■ **WHAT YOU SHOULD DO**: Write out all the lines again, precisely as they stand, but without the images.

■ **SOURCE EXCERPT**:

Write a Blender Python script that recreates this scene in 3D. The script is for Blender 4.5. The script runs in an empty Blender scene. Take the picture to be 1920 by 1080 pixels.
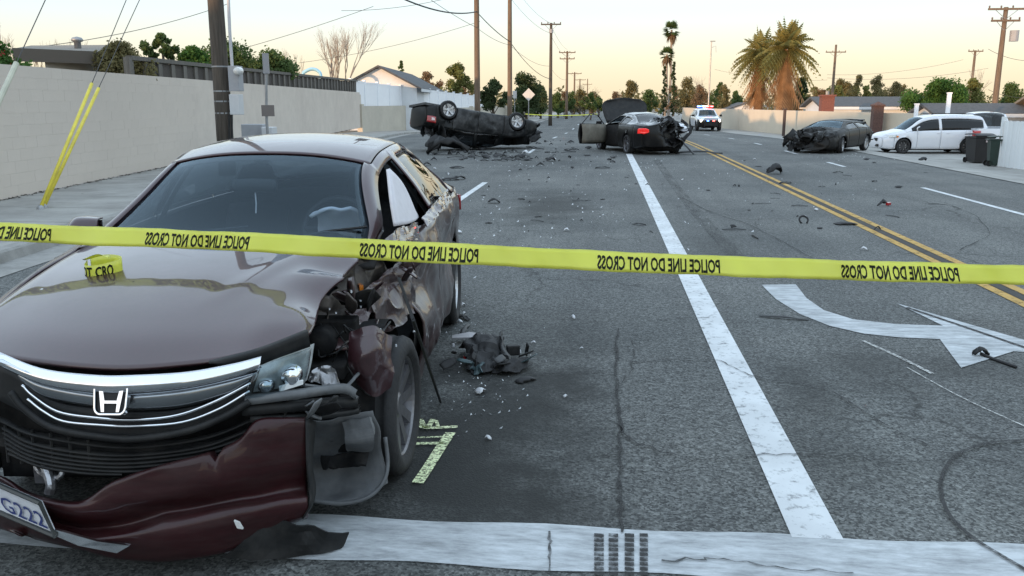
import bpy, bmesh, math, random
import numpy as np
from mathutils import Matrix, Vector
R = math.radians
sc = bpy.context.scene
# ------------------------------------------------------------------ camera
CAM = np.array([0., 0., 1.7]); FPX = 1600.
PITCH = math.atan(348/FPX); YAW = math.atan(172/math.hypot(FPX, 348))
cd = bpy.data.cameras.new('camera'); cam = bpy.data.objects.new('camera', cd)
sc.collection.objects.link(cam); sc.camera = cam
cam.location = CAM; cam.rotation_euler = (R(90)-PITCH, 0, YAW)
cd.sensor_width = 36; cd.lens = 36*FPX/1920; cd.clip_start = .05; cd.clip_end = 6000
# ------------------------------------------------------------------ sky and sun
SUN_EL, SUN_AZ = R(3.6), R(215)          # low sun behind the camera, to the left
w = bpy.data.worlds.new('World'); sc.world = w; w.use_nodes = True
nt = w.node_tree; nt.nodes.clear()
out = nt.nodes.new('ShaderNodeOutputWorld'); bg = nt.nodes.new('ShaderNodeBackground')
sky = nt.nodes.new('ShaderNodeTexSky'); sky.sky_type = 'NISHITA'; sky.sun_disc = False
sky.sun_elevation = SUN_EL; sky.sun_rotation = SUN_AZ; sky.air_density = 1.0; sky.dust_density = 2.0; sky.ozone_density = 1.0
bg.inputs['Strength'].default_value = .06
# clear dusk sky: the Nishita sky plus the pale band of light that rings the whole horizon
tcw = nt.nodes.new('ShaderNodeTexCoord'); sep = nt.nodes.new('ShaderNodeSeparateXYZ'); nt.links.new(tcw.outputs['Generated'], sep.inputs[0])
rw = nt.nodes.new('ShaderNodeValToRGB'); nt.links.new(sep.outputs['Z'], rw.inputs[0])
for i, (p_, c_) in enumerate(((0., (.475, .395, .265)), (.045, (.455, .425, .335)), (.10, (.385, .445, .475)), (.30, (.50, .60, .70)), (1., (.49, .61, .74)))):
    e = rw.color_ramp.elements[i] if i < 2 else rw.color_ramp.elements.new(p_)
    e.position = p_; e.color = (*c_, 1)
vm = nt.nodes.new('ShaderNodeVectorMath'); vm.operation = 'SCALE'; vm.inputs['Scale'].default_value = 1.55/.06; nt.links.new(rw.outputs[0], vm.inputs[0])
va = nt.nodes.new('ShaderNodeVectorMath'); va.operation = 'ADD'; nt.links.new(vm.outputs[0], va.inputs[0]); nt.links.new(sky.outputs[0], va.inputs[1])
nt.links.new(va.outputs[0], bg.inputs[0]); nt.links.new(bg.outputs[0], out.inputs[0])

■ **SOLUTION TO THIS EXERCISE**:
Write a Blender Python script that recreates this scene in 3D. The script is for Blender 4.5. The script runs in an empty Blender scene. Take the picture to be 1920 by 1080 pixels.
import bpy, bmesh, math, random
import numpy as np
from mathutils import Matrix, Vector
R = math.radians
sc = bpy.context.scene
# ------------------------------------------------------------------ camera
CAM = np.array([0., 0., 1.7]); FPX = 1600.
PITCH = math.atan(348/FPX); YAW = math.atan(172/math.hypot(FPX, 348))
cd = bpy.data.cameras.new('camera'); cam = bpy.data.objects.new('camera', cd)
sc.collection.objects.link(cam); sc.camera = cam
cam.location = CAM; cam.rotation_euler = (R(90)-PITCH, 0, YAW)
cd.sensor_width = 36; cd.lens = 36*FPX/1920; cd.clip_start = .05; cd.clip_end = 6000
# ------------------------------------------------------------------ sky and sun
SUN_EL, SUN_AZ = R(3.6), R(215)          # low sun behind the camera, to the left
w = bpy.data.worlds.new('World'); sc.world = w; w.use_nodes = True
nt = w.node_tree; nt.nodes.clear()
out = nt.nodes.new('ShaderNodeOutputWorld'); bg = nt.nodes.new('ShaderNodeBackground')
sky = nt.nodes.new('ShaderNodeTexSky'); sky.sky_type = 'NISHITA'; sky.sun_disc = False
sky.sun_elevation = SUN_EL; sky.sun_rotation = SUN_AZ; sky.air_density = 1.0; sky.dust_density = 2.0; sky.ozone_density = 1.0
bg.inputs['Strength'].default_value = .06
# clear dusk sky: the Nishita sky plus the pale band of light that rings the whole horizon
tcw = nt.nodes.new('ShaderNodeTexCoord'); sep = nt.nodes.new('ShaderNodeSeparateXYZ'); nt.links.new(tcw.outputs['Generated'], sep.inputs[0])
rw = nt.nodes.new('ShaderNodeValToRGB'); nt.links.new(sep.outputs['Z'], rw.inputs[0])
for i, (p_, c_) in enumerate(((0., (.475, .395, .265)), (.045, (.455, .425, .335)), (.10, (.385, .445, .475)), (.30, (.50, .60, .70)), (1., (.49, .61, .74)))):
    e = rw.color_ramp.elements[i] if i < 2 else rw.color_ramp.elements.new(p_)
    e.position = p_; e.color = (*c_, 1)
vm = nt.nodes.new('ShaderNodeVectorMath'); vm.operation = 'SCALE'; vm.inputs['Scale'].default_value = 1.55/.06; nt.links.new(rw.outputs[0], vm.inputs[0])
va = nt.nodes.new('ShaderNodeVectorMath'); va.operation = 'ADD'; nt.links.new(vm.outputs[0], va.inputs[0]); nt.links.new(sky.outputs[0], va.inputs[1])
nt.links.new(va.outputs[0], bg.inputs[0]); nt.links.new(bg.outputs[0], out.inputs[0])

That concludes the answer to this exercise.